ベーマーマンは7年前、トルコのエルドアン大統領を侮辱した詩を作って放送。怒ったトルコ政府がドイツ大使を呼びつけ、外交問題に発展しそうになったことがあった。これらがユーモアだとすれば、かなり陰湿なユーモアだが、ドイツ人はなぜかこういう誹謗ナンバーが好きだ。
その3日後、身に覚えのなかったシェーンボルム氏は、自分の最高上司であるフェーザー内相に保護を求めた。すべての大臣は、自分の部下が外部から不当な非難を受けたとき、部下を庇護することが法律で義務付けられている。しかし、フェーザー氏からの返答はなかった。
部下を守らないどころか懲戒免職にしたフェーザー氏それに憤慨した副長官がフェーザー氏に書簡で、「大臣が配下の官僚を守らないため、国民の間でBSIやその職員への不信感が芽生えている」と抗議した。そして、その内容がメディアにリークされた。

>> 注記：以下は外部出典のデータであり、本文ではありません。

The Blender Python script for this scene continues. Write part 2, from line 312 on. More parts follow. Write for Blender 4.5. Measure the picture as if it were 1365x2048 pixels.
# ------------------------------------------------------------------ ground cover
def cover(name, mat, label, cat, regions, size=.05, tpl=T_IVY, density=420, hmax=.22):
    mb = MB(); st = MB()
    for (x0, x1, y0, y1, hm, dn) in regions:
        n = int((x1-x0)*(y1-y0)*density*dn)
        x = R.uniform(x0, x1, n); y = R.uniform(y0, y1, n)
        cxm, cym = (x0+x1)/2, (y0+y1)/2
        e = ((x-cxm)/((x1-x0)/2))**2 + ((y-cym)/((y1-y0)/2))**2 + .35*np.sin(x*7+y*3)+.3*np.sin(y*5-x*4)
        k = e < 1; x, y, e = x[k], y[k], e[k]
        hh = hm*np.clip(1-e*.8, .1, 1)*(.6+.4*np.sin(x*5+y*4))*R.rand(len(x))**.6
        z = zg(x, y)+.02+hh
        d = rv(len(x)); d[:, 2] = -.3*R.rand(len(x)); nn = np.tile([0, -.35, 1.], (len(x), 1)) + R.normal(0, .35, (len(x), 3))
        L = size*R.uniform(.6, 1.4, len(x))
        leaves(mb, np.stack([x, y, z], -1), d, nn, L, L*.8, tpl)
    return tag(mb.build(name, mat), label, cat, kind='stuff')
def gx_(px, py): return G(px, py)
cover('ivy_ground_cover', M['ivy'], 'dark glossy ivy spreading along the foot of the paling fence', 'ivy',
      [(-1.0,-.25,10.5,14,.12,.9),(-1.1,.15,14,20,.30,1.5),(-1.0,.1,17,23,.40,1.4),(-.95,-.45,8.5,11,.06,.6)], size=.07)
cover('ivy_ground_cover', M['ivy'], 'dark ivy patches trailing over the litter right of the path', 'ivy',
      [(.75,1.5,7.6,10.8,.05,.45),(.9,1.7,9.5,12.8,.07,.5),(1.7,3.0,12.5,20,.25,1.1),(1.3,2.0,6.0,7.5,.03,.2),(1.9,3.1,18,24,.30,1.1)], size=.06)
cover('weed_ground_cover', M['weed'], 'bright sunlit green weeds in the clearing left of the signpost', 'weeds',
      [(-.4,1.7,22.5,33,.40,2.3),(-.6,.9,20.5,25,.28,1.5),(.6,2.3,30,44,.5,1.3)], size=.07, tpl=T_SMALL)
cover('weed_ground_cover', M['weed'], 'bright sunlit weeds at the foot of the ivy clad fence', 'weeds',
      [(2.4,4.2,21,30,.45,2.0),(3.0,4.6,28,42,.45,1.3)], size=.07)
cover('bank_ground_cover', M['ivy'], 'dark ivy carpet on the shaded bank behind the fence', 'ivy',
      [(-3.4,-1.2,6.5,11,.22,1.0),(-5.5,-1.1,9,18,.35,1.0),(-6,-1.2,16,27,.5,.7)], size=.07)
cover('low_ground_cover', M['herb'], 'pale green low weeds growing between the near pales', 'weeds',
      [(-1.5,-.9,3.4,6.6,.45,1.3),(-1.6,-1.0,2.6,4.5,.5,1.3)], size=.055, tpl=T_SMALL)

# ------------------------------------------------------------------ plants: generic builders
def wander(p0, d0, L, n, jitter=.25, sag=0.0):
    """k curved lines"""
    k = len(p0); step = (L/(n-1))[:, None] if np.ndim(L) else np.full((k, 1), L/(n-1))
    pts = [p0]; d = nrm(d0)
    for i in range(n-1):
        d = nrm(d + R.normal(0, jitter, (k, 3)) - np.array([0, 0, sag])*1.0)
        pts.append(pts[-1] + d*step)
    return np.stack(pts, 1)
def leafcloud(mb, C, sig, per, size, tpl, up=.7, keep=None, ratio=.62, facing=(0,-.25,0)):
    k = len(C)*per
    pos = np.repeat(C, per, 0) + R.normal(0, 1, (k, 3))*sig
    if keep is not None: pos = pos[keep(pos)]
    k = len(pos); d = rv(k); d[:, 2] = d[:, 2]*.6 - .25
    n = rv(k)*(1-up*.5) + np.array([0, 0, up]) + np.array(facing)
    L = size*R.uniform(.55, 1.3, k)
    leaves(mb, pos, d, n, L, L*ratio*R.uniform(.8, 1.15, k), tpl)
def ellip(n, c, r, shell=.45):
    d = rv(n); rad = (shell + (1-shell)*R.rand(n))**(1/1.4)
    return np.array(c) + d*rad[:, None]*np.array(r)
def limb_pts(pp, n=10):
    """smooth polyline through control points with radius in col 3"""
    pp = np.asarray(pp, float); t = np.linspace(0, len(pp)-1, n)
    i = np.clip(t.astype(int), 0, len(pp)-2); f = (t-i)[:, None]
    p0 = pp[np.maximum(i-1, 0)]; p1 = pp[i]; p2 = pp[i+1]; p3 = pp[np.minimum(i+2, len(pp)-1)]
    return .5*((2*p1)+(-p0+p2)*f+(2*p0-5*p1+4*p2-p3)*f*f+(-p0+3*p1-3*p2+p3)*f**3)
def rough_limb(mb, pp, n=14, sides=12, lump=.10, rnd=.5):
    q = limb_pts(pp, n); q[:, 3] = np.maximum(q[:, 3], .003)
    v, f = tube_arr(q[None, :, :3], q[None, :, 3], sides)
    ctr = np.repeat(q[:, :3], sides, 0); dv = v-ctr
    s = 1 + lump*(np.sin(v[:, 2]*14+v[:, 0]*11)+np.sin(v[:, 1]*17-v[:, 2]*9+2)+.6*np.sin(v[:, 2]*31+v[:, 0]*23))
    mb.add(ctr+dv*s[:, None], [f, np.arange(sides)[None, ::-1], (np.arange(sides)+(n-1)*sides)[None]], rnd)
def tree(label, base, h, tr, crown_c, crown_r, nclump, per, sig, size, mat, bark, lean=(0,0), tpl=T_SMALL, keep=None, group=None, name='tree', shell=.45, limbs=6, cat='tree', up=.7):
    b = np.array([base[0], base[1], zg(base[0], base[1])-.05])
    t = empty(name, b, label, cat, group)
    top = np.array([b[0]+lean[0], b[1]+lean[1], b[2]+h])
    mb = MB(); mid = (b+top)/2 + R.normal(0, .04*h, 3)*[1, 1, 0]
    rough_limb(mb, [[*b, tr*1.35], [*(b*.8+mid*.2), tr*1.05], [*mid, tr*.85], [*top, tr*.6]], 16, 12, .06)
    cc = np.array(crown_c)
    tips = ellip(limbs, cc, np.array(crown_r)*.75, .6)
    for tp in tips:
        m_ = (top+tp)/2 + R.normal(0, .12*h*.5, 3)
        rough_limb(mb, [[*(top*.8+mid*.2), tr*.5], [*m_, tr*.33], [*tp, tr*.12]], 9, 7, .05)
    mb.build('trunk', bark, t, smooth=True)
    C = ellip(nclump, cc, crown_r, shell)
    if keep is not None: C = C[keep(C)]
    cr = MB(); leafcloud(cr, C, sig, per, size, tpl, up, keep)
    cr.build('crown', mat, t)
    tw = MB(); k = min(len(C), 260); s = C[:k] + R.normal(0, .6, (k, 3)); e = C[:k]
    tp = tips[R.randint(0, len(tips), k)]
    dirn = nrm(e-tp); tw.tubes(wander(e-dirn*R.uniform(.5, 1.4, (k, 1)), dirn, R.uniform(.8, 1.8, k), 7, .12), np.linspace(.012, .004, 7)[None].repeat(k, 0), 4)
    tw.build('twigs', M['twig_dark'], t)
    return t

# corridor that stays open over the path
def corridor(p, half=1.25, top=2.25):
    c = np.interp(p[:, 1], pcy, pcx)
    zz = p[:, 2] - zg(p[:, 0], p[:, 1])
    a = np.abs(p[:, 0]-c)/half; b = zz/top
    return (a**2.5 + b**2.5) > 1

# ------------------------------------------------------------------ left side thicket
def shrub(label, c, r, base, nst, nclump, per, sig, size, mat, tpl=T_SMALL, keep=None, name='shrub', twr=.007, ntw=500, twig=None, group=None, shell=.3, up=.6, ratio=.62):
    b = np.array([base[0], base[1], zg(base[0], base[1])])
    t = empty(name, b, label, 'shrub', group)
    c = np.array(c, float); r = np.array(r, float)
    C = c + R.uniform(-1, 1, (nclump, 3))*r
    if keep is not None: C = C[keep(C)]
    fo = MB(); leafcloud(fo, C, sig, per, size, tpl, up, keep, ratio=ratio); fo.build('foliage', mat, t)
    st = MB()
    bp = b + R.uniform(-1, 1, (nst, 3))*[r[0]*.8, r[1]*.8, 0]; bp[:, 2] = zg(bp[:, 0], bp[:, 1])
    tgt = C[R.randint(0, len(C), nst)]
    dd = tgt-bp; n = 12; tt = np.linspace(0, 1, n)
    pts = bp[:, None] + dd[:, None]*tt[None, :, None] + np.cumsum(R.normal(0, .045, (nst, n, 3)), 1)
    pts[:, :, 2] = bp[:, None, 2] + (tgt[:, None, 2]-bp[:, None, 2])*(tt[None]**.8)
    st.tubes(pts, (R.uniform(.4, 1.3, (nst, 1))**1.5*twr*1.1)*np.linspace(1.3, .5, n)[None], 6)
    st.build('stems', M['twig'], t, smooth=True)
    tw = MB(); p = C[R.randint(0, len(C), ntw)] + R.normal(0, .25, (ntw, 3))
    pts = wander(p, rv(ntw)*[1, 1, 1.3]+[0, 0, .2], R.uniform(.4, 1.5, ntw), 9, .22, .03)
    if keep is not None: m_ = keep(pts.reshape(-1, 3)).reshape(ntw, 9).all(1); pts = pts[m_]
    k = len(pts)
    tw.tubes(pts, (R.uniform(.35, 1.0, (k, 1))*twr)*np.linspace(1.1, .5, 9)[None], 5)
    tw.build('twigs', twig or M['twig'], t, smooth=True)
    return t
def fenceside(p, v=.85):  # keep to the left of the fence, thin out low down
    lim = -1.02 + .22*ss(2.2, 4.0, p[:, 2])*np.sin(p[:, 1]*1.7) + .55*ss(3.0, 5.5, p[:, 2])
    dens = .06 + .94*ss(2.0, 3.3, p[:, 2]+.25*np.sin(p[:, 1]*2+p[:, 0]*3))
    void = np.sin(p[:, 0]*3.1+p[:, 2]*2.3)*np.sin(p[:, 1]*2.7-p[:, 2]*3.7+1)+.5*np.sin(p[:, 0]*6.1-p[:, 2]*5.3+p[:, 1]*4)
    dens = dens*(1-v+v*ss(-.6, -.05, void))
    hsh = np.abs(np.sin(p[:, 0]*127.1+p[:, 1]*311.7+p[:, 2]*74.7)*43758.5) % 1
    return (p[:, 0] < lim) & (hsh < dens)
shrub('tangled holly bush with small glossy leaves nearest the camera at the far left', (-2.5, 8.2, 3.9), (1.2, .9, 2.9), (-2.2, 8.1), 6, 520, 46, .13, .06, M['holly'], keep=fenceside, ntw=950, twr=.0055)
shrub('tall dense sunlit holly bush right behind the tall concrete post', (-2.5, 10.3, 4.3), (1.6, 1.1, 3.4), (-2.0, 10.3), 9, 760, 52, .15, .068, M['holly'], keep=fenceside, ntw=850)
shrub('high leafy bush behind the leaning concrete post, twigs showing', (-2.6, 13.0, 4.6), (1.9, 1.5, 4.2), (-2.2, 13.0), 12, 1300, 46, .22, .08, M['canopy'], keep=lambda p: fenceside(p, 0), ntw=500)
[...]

するとまもなく内務次官がシェーンボルム氏に、異動の命令に逆らうと懲戒免職が適用される可能性があると告げた(氏の弁護士は今、これを脅迫と見なしている)。
しかしシェーンボルム氏は屈せず、懲戒免職ならその理由を明らかにせよと迫ったところ、その翌日、内務省は有無をいわせず氏をクビにした。理由は、国民とフェーザー氏双方に、シェーンボルム氏に対する不信感が生じており、これ以上、BSIに留めることはできないというもの。しかもわざわざ、この決定はベーマーマンの主張に論拠があるかどうかの問題とは無関係だと引導まで渡された。
フェーザー氏のシェーンボルム忌避は、実は、氏が内相に就任するよりも前の出来事に関する根深い確執によるとも言われる。
ところが今年になって、新たなメールが浮上した。そこには、「再度、憲法擁護庁(国内の諜報活動を担当)に問い合わせ、全ての秘密情報を集めろ」という意味のことが書かれており、差し出し人はフェーザー氏だった。しかも、メールの日付は3月で、シェーンボルム氏の異動後。つまり、フェーザー氏は、後付けでも良いから異動の正当な理由が欲しかったらしい。なお、現在、国会にはすでにこの件に関する調査委員会ができており、委員会はこのメールが本物であることを認めている。
ただ、憲法擁護庁まで動員して隈なく調査させたにも関わらず、シェーンボルム氏には汚職も女性問題も、それどころか不正な交通費の請求書1枚さえも出てこなかったらしい。しかし、それとは別に、フェーザー内相が確固とした理由なしに、自分の部下を内偵させる“命令”を出したとなると、これは憲法違反である。